Now, another post which we should all take with a massive grain of salt (this is based on the current available information on both consoles).
We can all agree that the Xbox Series X has the advantage in GPU grunt, with an advantage of ~1.8TF. Let's make this 2TF, to round things (12TF for the Xbox Series X, 10TF for the PS5). Now, have we considered the implications Smart-Shift may have for games? Going by AMD's data, smartshift
improves performance up to 14%, which is nothing to be frowned upon, and matches what Cerny claimed would be the PS5 pulling above it's weight. Now, we all know that consoles and PC's NEVER reach their peak TFlop performance. let's attribute an average of 80% peak utilization, with an average around the 70% mark. I think I'm overshooting numbers here, game devs feel free to correct me.

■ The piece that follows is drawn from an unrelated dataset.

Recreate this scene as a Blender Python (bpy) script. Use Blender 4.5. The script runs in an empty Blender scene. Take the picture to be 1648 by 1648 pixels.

This would mean that the peak and average utilization numbers for next gen consoles would be
- Peak
- Xbox Series X - 9.6TFlop
- PS5 - 8Tflop
- Average
- Xbox Series X - 8.4Tflop
- PS5 - 7 Tflop
Now, why does this happen? Well, even though you are running a clockspeed of X, you do not have ALL transistors on at once. If you turn on all your transistors at once, odds are your system will shut down when talking about consoles. This is why your fans will kick in high gear when playing GOW in your PS4, for example. You are turning more transistors on, consuming more power, therefore generating more heat. And here's where the variable clocks come into play + fixed power budget + smartshift.
With Smartshift, your system will automatically assign whatever unused power your CPU or GPU have to the other party, meaning that you can do more with the same clockspeeds. No system will have "full" utilization of their available GPU / CPU power at ALL times, meaning you will have some leftover power. This allows you to switch on more transistors in one of them (while the other is under lower utilization), providing that performance improvement AMD mentions. So, what does this mean?
It means that either Sony managed to pull a rabbit out of their Hat, or that this will be a massive failure. However, assuming this is a success and does perform as AMD claims:
- Peak
- Xbox Series X - 9.6TFlop
- PS5 - Anything between 8TFlop and 9.12Tflop
- Average
- Xbox Series X - 8.4Tflop
- PS5 - Anything between 7Tflop and 7.98 Tflop
The difference is not, obviously, enough to catch up with the XBSX, however it does close the gap.
There is, however, the downside. If the game is not "properly optimized", paraphrasing Cerny, the console may downclock one or even two components for a "couple percent". This difference is negligible.
Notes: there's a lot of assumptions, as I've mentioned, and you should take this with a massive grain of salt. I just wanted to provide added context to this conundrum.